In the latest futuristic crime TV show from Fox, a multi-billionaire vows to change his city after a criminal attack and a devastating personal loss. He isn’t Batman, and he doesn’t dress up in a costume to fight criminals: he buys a police department and takes on street crime with an arsenal of high-tech gadgets. APB is a fun show, but it missed out being anything more than light escapism.
The show is loosely based off of 2015 New York Times Magazine feature, Who Runs The Streets of New Orleans?, about an industrialist named Sidney Torres. Following Hurricane Katrina, crime in New Orleans spiked. Torres’ home was burglarized. So with the fortune his sanitation company made during the cleanup of the city, he created the French Quarter Task Force, an off-duty police detail. An accompanying app allowed civilians to report crimes as they were happening.
In the show, Justin Kirk stars as Gideon Reeves, a billionaire wonderboy who made his fortune building rockets, military hardware, computers, and robots, giving him a net worth of $100 billion. (Bill Gates, by comparison, is only worth a measly $85 billion.) While coming home from a product demonstration, he stops at a store to get some cigarettes, only to walk into an armed robbery. When he tries to call 911, he’s put on hold and attacked. His friend is shot and killed, the thieves flee, and when the 911 operator picks up, he screams into the phone: “Where the hell are you people?”
Weeks later, brooding over the incident, he shows up at a local council meeting and asks for something unconventional. He wants to take over the local police precinct, which has been subjected to devastating budget cuts. He’ll outfit it with the latest crimefighting technology. Turn down his offer, he tells the council, and he’ll fund all of their political opponents and install new politicians who’ll accept his proposal. He takes over the 13th District, creates a phone app, and outfits his cops with all types of advanced (and expensive) body armor, body cameras, weapons, drones, computers, and coffee machines. Reeves is a bit like Iron Man’s Tony Stark. He has a lot of money, he gets tuned into a societal issue when it finally affects him personally, and he decides to put his energy into solving a problem that the government just hasn’t gotten around to addressing.
Before long, he’s won over the skeptical police force, and they take to the streets with all the resources of a billionaire at their disposal. There are hitches: not all the tech works as planned right off the bat, and the first reports are false alarms from people checking on whether Reeves is serious about his project. But before long, they catch a real report and quickly capture a suspect, aided by a cell-phone video that a civilian texted in. By the end of the episode, the entire city has begun to adopt Reeves’ app. The next couple of episodes settle into a predictable pattern: Reeves has some big ideas for how he can disrupt policing, and he introduces a new gadget, while officer Amelia Murphy (Natalie Martinez) helps keep him grounded by introducing him to the gritty nature of police work.
Science fiction television often looks five minutes into the future to figure out what’s coming next, and APB has a nice formula that makes it a fun escape each week.
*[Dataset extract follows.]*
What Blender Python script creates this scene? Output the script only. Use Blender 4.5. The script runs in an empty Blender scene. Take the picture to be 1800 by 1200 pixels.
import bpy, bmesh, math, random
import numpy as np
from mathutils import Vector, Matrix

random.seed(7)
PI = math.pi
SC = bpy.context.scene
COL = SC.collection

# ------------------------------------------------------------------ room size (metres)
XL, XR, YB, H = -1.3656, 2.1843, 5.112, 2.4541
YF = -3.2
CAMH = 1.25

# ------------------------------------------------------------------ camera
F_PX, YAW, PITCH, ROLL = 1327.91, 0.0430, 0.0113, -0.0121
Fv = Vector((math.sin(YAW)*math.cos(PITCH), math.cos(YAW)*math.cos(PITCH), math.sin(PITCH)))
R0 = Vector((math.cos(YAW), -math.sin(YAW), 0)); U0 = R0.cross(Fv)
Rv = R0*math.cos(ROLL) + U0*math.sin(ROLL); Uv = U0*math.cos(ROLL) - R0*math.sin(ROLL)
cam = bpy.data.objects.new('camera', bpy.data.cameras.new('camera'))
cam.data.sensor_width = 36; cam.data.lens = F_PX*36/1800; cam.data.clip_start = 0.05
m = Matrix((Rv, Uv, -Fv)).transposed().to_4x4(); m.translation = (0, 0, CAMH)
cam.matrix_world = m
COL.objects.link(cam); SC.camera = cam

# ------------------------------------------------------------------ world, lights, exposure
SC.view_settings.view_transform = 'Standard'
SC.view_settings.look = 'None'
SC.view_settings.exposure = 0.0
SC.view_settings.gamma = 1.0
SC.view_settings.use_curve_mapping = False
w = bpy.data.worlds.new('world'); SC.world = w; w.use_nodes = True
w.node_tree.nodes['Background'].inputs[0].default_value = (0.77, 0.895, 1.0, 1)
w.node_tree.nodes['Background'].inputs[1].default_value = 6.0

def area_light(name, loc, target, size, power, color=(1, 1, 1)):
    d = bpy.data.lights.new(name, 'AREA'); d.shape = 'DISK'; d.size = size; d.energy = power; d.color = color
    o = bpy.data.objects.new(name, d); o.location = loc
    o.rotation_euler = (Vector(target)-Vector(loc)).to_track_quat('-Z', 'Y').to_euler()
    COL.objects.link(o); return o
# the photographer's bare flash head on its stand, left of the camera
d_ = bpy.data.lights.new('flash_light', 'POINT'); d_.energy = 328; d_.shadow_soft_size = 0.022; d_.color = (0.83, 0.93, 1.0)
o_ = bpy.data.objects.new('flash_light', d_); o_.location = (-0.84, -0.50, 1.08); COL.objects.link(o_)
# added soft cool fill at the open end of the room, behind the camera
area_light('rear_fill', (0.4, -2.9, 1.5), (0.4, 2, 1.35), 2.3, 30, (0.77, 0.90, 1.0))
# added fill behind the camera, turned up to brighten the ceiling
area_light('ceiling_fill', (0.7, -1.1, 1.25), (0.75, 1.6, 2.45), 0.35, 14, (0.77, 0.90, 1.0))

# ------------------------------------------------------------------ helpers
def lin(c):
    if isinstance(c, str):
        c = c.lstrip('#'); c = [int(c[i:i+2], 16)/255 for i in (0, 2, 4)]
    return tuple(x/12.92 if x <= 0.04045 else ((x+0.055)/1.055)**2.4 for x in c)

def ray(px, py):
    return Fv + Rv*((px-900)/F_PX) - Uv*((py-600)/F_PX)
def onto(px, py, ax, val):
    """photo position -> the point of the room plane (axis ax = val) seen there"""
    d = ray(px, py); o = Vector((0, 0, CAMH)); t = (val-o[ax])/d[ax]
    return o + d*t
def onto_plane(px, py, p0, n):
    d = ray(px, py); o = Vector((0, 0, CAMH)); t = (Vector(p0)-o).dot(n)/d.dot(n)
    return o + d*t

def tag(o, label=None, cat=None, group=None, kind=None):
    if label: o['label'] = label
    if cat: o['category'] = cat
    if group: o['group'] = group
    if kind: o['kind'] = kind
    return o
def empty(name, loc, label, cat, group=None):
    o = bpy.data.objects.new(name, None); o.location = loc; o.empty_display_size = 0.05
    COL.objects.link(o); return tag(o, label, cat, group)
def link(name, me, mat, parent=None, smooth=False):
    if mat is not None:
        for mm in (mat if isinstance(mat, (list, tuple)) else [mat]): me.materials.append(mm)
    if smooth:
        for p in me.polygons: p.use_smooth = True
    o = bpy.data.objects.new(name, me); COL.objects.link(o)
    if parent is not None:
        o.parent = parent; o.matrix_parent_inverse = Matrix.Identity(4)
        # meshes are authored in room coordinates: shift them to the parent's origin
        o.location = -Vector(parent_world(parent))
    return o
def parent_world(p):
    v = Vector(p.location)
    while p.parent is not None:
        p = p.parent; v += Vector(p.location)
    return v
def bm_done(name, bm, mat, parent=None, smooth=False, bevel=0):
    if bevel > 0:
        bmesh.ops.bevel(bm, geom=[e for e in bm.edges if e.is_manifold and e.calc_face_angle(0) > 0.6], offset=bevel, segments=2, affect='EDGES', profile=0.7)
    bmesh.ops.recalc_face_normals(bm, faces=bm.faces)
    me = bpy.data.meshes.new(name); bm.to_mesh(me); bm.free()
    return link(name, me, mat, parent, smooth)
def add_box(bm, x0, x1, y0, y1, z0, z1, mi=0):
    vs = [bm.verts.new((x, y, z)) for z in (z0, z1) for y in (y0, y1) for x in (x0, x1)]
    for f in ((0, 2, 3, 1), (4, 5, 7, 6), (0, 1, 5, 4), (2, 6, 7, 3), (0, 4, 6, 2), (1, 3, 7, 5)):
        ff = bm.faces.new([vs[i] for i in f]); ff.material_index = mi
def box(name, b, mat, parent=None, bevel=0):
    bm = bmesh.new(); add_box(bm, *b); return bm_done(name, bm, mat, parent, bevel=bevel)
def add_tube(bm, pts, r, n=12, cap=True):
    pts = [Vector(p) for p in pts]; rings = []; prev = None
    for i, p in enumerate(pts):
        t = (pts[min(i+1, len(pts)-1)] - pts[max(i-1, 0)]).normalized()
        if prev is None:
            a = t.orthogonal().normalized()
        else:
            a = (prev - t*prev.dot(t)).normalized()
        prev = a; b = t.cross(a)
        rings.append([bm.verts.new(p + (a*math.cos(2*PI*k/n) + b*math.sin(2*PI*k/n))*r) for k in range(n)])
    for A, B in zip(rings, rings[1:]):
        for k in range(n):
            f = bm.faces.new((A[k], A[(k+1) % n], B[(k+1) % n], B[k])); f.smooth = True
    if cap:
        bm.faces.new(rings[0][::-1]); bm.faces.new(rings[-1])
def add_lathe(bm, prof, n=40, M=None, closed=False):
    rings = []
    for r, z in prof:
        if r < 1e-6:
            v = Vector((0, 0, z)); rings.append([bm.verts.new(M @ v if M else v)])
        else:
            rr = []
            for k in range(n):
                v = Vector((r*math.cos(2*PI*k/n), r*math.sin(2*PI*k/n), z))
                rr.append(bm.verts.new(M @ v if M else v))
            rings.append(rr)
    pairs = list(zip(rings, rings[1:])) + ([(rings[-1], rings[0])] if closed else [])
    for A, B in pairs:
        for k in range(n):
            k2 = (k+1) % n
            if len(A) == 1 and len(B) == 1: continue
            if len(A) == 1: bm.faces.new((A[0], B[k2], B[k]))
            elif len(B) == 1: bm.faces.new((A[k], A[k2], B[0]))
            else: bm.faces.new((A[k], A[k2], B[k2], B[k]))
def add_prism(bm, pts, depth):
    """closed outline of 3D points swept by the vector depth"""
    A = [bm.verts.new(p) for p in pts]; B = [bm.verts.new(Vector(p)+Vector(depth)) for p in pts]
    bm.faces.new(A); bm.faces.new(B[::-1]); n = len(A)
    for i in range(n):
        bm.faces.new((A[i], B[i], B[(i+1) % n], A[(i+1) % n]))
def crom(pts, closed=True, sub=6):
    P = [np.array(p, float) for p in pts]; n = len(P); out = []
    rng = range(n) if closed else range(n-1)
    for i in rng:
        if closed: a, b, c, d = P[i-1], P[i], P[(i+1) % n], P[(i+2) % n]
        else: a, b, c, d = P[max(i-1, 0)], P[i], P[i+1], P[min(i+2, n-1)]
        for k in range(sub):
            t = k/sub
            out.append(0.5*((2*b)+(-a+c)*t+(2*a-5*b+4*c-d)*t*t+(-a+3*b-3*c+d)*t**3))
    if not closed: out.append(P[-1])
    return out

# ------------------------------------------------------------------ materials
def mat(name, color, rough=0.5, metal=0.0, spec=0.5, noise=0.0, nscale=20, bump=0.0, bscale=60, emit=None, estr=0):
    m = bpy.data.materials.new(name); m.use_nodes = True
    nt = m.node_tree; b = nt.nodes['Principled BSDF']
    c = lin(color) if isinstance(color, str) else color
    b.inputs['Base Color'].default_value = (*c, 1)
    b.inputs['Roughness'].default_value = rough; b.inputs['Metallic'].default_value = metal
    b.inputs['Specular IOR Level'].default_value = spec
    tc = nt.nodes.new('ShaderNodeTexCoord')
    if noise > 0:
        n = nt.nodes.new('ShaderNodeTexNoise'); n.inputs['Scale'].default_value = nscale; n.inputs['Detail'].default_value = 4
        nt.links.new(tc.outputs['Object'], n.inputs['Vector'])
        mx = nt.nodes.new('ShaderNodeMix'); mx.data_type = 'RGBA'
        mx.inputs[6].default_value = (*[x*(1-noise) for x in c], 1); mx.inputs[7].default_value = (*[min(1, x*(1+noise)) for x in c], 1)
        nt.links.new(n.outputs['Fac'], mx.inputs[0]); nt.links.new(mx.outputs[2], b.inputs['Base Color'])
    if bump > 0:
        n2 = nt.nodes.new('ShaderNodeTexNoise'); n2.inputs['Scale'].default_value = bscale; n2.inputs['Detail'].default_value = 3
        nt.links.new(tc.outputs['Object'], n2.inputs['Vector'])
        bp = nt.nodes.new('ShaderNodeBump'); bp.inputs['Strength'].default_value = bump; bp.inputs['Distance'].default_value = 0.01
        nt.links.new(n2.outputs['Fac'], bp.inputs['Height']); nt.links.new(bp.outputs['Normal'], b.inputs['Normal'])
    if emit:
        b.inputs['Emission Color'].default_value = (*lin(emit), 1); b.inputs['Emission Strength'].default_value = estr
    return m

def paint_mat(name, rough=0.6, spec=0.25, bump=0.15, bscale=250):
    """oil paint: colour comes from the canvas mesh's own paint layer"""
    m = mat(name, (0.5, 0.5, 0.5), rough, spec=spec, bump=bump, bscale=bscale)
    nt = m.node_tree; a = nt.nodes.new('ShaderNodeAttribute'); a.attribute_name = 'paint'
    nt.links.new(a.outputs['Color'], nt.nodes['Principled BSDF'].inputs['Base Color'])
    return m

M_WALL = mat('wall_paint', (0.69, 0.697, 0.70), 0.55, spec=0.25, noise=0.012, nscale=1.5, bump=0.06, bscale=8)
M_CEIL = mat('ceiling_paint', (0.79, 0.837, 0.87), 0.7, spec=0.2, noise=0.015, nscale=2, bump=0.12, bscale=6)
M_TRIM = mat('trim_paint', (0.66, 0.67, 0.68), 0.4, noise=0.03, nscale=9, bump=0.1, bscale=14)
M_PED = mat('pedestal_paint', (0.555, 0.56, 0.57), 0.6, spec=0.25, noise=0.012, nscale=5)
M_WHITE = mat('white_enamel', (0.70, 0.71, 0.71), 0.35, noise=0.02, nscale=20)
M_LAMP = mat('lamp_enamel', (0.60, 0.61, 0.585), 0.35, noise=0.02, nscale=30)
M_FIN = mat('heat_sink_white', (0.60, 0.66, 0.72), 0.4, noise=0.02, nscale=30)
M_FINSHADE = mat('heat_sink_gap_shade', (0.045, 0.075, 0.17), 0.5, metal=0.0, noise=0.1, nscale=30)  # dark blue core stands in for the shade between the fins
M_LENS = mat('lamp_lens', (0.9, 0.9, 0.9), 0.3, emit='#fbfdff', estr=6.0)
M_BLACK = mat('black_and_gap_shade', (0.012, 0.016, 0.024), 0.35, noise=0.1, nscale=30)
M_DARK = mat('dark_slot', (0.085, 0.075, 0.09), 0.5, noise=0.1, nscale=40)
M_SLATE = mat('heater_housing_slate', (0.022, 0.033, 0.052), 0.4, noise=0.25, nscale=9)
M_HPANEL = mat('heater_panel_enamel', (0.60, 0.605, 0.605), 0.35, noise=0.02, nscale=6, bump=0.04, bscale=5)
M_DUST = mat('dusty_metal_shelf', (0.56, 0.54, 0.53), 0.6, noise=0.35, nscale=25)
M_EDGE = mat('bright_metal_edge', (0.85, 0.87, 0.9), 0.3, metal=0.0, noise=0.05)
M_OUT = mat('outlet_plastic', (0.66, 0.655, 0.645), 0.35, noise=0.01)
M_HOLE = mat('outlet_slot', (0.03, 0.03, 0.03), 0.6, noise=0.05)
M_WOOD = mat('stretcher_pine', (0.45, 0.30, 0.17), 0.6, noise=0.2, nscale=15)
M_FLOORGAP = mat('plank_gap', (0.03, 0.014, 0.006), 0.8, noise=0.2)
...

Unfortunately, the show feels as though it’s missing out on a lot. It imagines that technology is the only way to solve the world’s problems, while ignoring the underlying issues that caused the crime in the first place. The initial episodes also ignore the huge and relevant implications of police co-opting civilians as a surveillance force, and the notion of privatized law enforcement run by one incredibly wealthy individual with an agenda of revenge. So far, Reeves seems benevolent enough in his intentions, but it’s still a troubling idea.
Two other stories come to mind while watching APB: Steven Spielberg’s film Minority Report and CBS’s excellent show Person of Interest. Both stories work because they look beyond the gadgets, and tackle some big underlying issues around privacy, guilt, and wealth inequality. The difference between APB and those stories is that Steven Spielberg and Jonathan Nolan recognized how scary this type of future can be, and took advantage of the queasier questions that impersonal, tech-driven law enforcement can raise.
APB seems to represent a series of law-enforcement ideals that we’d like to believe in, even if they’re almost entirely unrealistic. With advances in cameras, computers, drones, and the like coming every single day, the idea that new technology is somehow the silver bullet when it comes to crime-fighting is enormously appealing. But large organizations like government bureaucracies are slow to change — the nation’s nuclear forces are finally phasing out floppy disks this year. So far, the series is fun, mindless entertainment. But unless the series evolves significantly down the road, it’s an enormous missed opportunity to present a story that digs into our very real problems with policing and technology, and examines them in a meaningful, dramatic way.